There’s probably a scientific reason why some aromas will permeate and linger and stick to clothes and hair, and others, not so much. I don’t think freshly cut grass will. I read somewhere that coroners have the smell of death on them when they go home. I know people who cook will have the smell of the food in their clothes and hair. My grandmother used to cook a lot and she’d ask me to smell her hair, to see if it needed to be washed (in the days when people didn’t always take showers every day), and the cooking smells would make her hair smell.

BellaB's avatar

Some things absolutely have that effect. I don’t know what the chemistry of it is, but some odors/scents stick to people / clothing with a vengeance. I find non-natural odors (such as perfume/cigarettes) the absolute worst. And of course, perfume-wearers and smokers have singed the receptors in their nostrils or something and can’t tell how bad the lingering scent is.

I remember getting my scent receptors back after I quit smoking and thinking, oh, man, could everyone smell that ?

@jca mentions fish. I’ve twice worked at places where people were not allowed to heat up/cook fish in the microwave and fish meals had to be eaten in the kitchenettes – not allowed into the work spaces – because of all the complaints.

Dutchess_III's avatar

What if these things were outside? Someone having a fish fry outside? Or wearing heavy perfume, but outside? Would it really cling to you if you just walked past them and smelled it?

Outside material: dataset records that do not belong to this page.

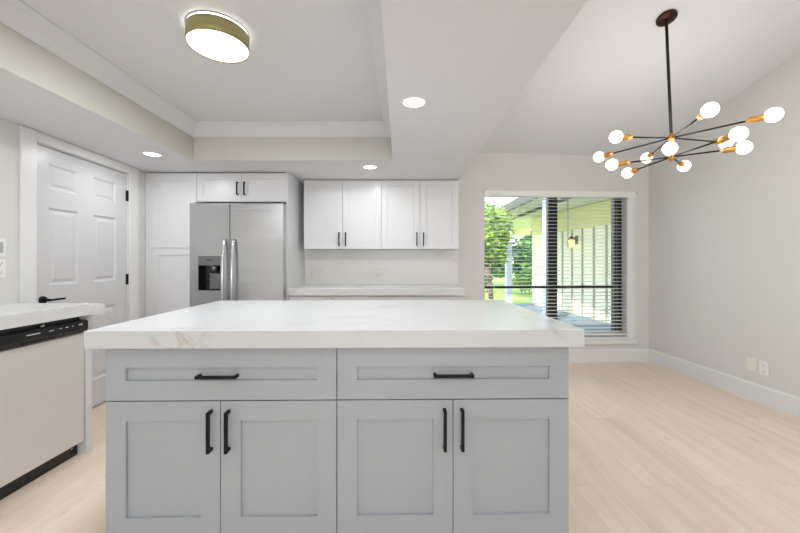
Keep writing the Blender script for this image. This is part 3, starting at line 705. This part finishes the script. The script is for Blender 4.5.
def foliage(cx, cy, cz, rx, ry, rz, n, size, shell=0.35):
    bm = new()
    for _ in range(n):
        v = Vector((random.gauss(0, 1), random.gauss(0, 1), random.gauss(0, 1))).normalized()
        r = (shell+(1-shell)*random.random())**0.6
        bmp = 1+0.18*math.sin(5*v.x+3*v.z+cx)+0.14*math.sin(7*v.y+4*v.z)
        p = Vector((cx+v.x*rx*r*bmp, cy+v.y*ry*r*bmp, cz+v.z*rz*r*bmp))
        s = size*random.uniform(0.6, 1.3)
        q = Vector((random.gauss(0, 1), random.gauss(0, 1), random.gauss(0, 1.0))).normalized().to_track_quat('Z', 'Y')
        bm.faces.new([bm.verts.new(p+q@Vector(c)*s) for c in ((-1, 0, 0), (-0.2, -0.45, 0.05), (1, 0, 0), (-0.2, 0.45, 0.05))])
    return bm
def tree(name, label, x, y, h, tr, crowns, mt, n, size, lean=0.0, group=None):
    t = thing(name, label, 'tree', (x, y, -0.074), 0, group)
    bm = new(); pts = [Vector((lean*i/5*(1 if i % 2 else 0.8)*h*0.6, 0.04*math.sin(i*2), h*i/5)) for i in range(6)]
    for i in range(5): tube(bm, pts[i]+Vector((0, 0, 0.0 if i else 0.02)), pts[i+1], tr*(1-0.1*i), 10, tr*(1-0.1*(i+1)))
    for k in range(4):
        a = 2*PI*k/4+0.4; tube(bm, pts[3], pts[3]+Vector((math.cos(a)*h*0.22, math.sin(a)*h*0.22, h*0.35)), tr*0.5, 8, tr*0.2)
    obj('trunk', bm, M['bark'], t)
    B = new()
    for c in crowns:
        f = foliage(*c, int(n/len(crowns)), size); me = bpy.data.meshes.new('tmp'); f.to_mesh(me); f.free(); B.from_mesh(me); bpy.data.meshes.remove(me)
    obj('crown', B, mt, t)
    return t
tree('leafy_tree', 'bright yellow-green leafy tree at the left edge of the dining window', 2.30, 8.6, 1.9, 0.07, [(0.0, 0, 2.15, 0.50, 0.5, 0.55), (-0.35, 0, 1.7, 0.5, 0.5, 0.42), (0.02, 0.1, 1.55, 0.35, 0.4, 0.35)], M['leafy'], 6500, 0.055, lean=-0.25)
for i, (x, y, hh, rr, lab) in enumerate(((4.6, 18.0, 3.4, 1.15, 'dark green garden tree beyond the lawn, left of the further porch post'), (7.3, 18.6, 3.2, 1.15, 'dark green garden tree beyond the lawn, right of the further porch post'), (10.1, 19.4, 3.4, 1.2, 'dark green garden tree beyond the lawn, behind the dark mullion'))):
    tree('garden_tree', lab, x, y, hh*0.75, 0.15, [(0, 0, hh*0.62, rr, rr, hh*0.30), (0.0, 0.1, hh*0.34, rr*0.95, rr*0.95, hh*0.22)], M['leafd'], 5200, 0.17, group='trees beyond the lawn')
for x, y, w_, lab in ((5.1, 13.8, 0.72, 'trimmed green hedge bush on the lawn left of the window mullion'), (3.3, 14.5, 0.6, 'trimmed green hedge bush on the lawn behind the leafy tree')):
    t = thing('hedge_bush', lab, 'bush', (x, y, -0.074), 0, 'bushes on the lawn')
    obj('leaves', foliage(0, 0, 0.58, w_*0.85, 0.4, 0.38, 2600, 0.06), M['leafh'], t)
    bm = new()
    for k in range(5): tube(bm, (-0.3+0.15*k, 0, 0), (-0.4+0.2*k, 0.05, 0.6), 0.02, 8, 0.01)
    obj('stems', bm, M['bark'], t)
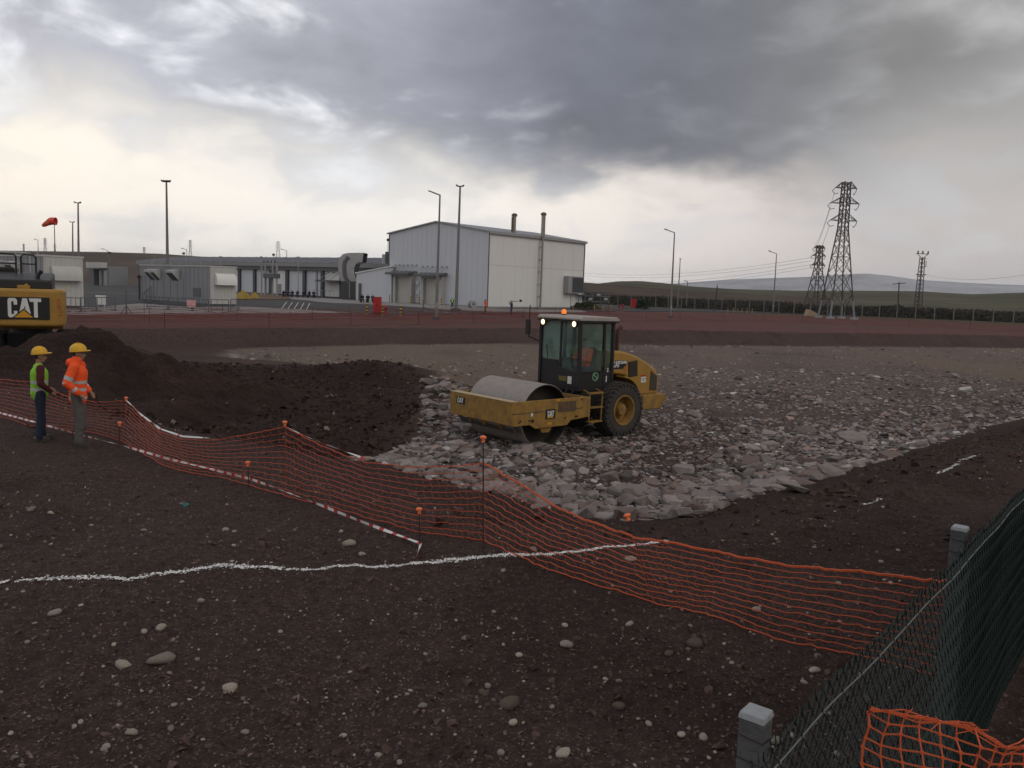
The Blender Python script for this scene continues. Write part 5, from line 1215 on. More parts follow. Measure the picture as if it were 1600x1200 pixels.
# ================================================================== YARD AND BUILDINGS
PHI = R_(140.35); HA = Vector((math.cos(PHI), math.sin(PHI), 0)); HB = Vector((HA.y, -HA.x, 0)); HC = Vector((-4.23, 128.42, ZF))
def site(s, t, z=0.0): return HC + HA * s + HB * t + Vector((0, 0, z))
def plane_px(u, v, o, n):            # where a line of sight meets an upright wall
    d = Vector(ray(u, v)); c = Vector((0, 0, CAM_H)); t = (Vector(o) - c).dot(n) / d.dot(n); return c + d * t
def on_gable(u, v, off=0.0): p = plane_px(u, v, HC - HB * off, HB) - HC; return p.dot(HA), p.z
def on_long(u, v, off=0.0): p = plane_px(u, v, HC - HA * off, HA) - HC; return p.dot(HB), p.z
M_ASPH = mat("asphalt", (.050, .049, .049), .9, 0, (.035, .035, .036), .5, .8, .4, 60)
M_SLAB = mat("concrete_slab", (.26, .245, .235), .9, 0, (.19, .178, .17), .35, .9, .3, 40)
M_PAINT = mat("road_paint", (.62, .61, .58), .8)
M_CLAD = mat("shaded_white_cladding", (.58, .60, .63), .5, 0, (.52, .54, .57), .5, .8, 0, 10, .35, streak=True)  # white walls; the shade on the hall's gable side is put into the colour
M_CLADW = mat("white_cladding", (.74, .735, .715), .5, 0, (.66, .655, .635), .4, .8, 0, 10, .35, streak=True)  # warmer, brighter tone carries the light on the hall's right flank
M_TRIM = mat("dark_grey_trim", (.10, .105, .115), .5); M_TRIML = mat("grey_trim", (.30, .30, .30), .5)
M_DARKCOL = mat("slate_blue_panel", (.060, .066, .085), .5, 0, (.05, .055, .07), 1, .7)
M_ROOFS = mat("slate_roof_sheet", (.105, .108, .125), .55, 0, (.085, .088, .10), .4, .8)
M_EHOUSE = mat("grey_steel_sheet", (.26, .27, .28), .5, 0, (.215, .22, .23), 1.2, .8, 0, 10, .3, streak=True)
M_EHOUSEW = mat("pale_steel_sheet", (.50, .495, .48), .5, 0, (.42, .415, .40), 1.2, .8, 0, 10, .3, streak=True)
M_SILVER = mat("silver_duct_steel", (.36, .36, .37), .30, .95, (.26, .26, .27), 1.5, .8)
M_REDP = mat("red_cabinet_paint", (.40, .018, .022), .45); M_BLACKS = mat("black_stripe", (.012, .012, .012), .6); M_YSTR = mat("yellow_stripe", (.62, .40, .05), .6)
M_POLE = mat("galvanised_pole", (.22, .215, .21), .5, .5, (.16, .155, .15), 3, .7); M_LUM = mat("dark_luminaire", (.03, .03, .033), .5)
def sheet(name, pts, z, thick, m, label=None):
    mb = MB(); mb.prism([(p[0], p[1]) for p in pts], z - thick, z, 'XY'); o = mb.build(name, m); tag(o, label, None, None, "structure"); return o
ya = [G(u, v, -.27) for u, v in YARD_EDGE_PX if u <= 970]
sheet("road", [(p[0], p[1]) for p in ya] + [tuple(G(985, 479, -.27)[:2]), (22, 215), (-40, 260), (-190, 260)], -.27, .10, M_ASPH, "dark asphalt yard between the net and the buildings")
sheet("road", [tuple(G(u, v, -.265)[:2]) for u, v in ((975, 486.2), (1100, 486.8), (1240, 489.8), (1330, 494), (1330, 492), (1240, 486), (1100, 482.5), (985, 480))], -.265, .08, M_ASPH, "thin grey access road on the right")
def slab(px, z, label): return sheet("pavement", [tuple(G(u, v, z)[:2]) for u, v in px], z, .12, M_SLAB, label)
slab([(-60, 488), (105, 491.5), (250, 490.2), (400, 488.8), (548, 488.4), (470, 483.2), (372, 478.2), (300, 480), (218, 474), (150, 480), (0, 478)], -.235, "pale concrete strip in front of the steel cabins")
slab([(438, 463.2), (505, 465.6), (562, 468.8), (617, 471.8), (690, 476), (760, 481.5), (908, 484.5), (916, 487), (840, 487.4), (764, 486.2), (700, 483.5), (640, 479), (572, 474.6), (520, 473), (498, 471.5), (486, 469.5), (440, 466.2)], -.20, "pale concrete apron along the buildings")
mk = MB()
for i in range(5):
    a, b = G(448 + i * 9, 471.5 + i * .5, -.262), G(438 + i * 10, 484.8 + i * .3, -.262); mk.bar((a[0], a[1], -.262), (b[0], b[1], -.262), .08, .006)
for (u0, v0, u1, v1) in ((650, 484.5, 700, 488), (130, 456, 218, 459.5)):
    a, b = G(u0, v0, -.262), G(u1, v1, -.262); mk.bar((a[0], a[1], -.262), (b[0], b[1], -.262), .15, .006)
tag(mk.build("road_marking", M_PAINT), "white parking lines painted on the asphalt yard", None, None, "structure")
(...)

That is the reason that the examples I gave were outside examples. (I should have included that in the details.) I mean, sure. Inside things are going to linger because they have no place else to go, and settle on your skin and clothes.

Zaku's avatar

I think it depends both on the thing, and on what you’re wearing, and possibly a bit on the weather conditions.

Perfume I don’t think will stick much without touching.

Smoke will. So yes to the smoke from a fish fry, but much less, I’d expect, for just sitting next to someone with a plate of fish, unless maybe it was still steaming and the steam was wafting onto you.

Different fabrics also catch stuff in the air more or less.

BellaB's avatar

Oh gawd, fish fries. That smell lasts in your clothes. I never bring clothes I’ve worn to a fish fry inside until it’s been hung up to air out for a while – and then wash asap.

jca's avatar

I find that being in certain restaurants, the smells will cling. For example, Indian food. Very pungent, very clingy.

Some people have a certain smell, and I suspect it’s something about their houses. Maybe from their pets, I’m not sure. It’s not a detergent smell, it’s not a body smell, it’s more like a house smell that sticks to them.

Dutchess_III's avatar

Yes, indoors the odors are trapped. Outside, not so much, unless you’re standing right in front of the grill for a while, like cooking, or in front of the fire with smoke blowing on you.

I don’t think catching a whiff of the nasty from time to time is going to contaminate your clothes.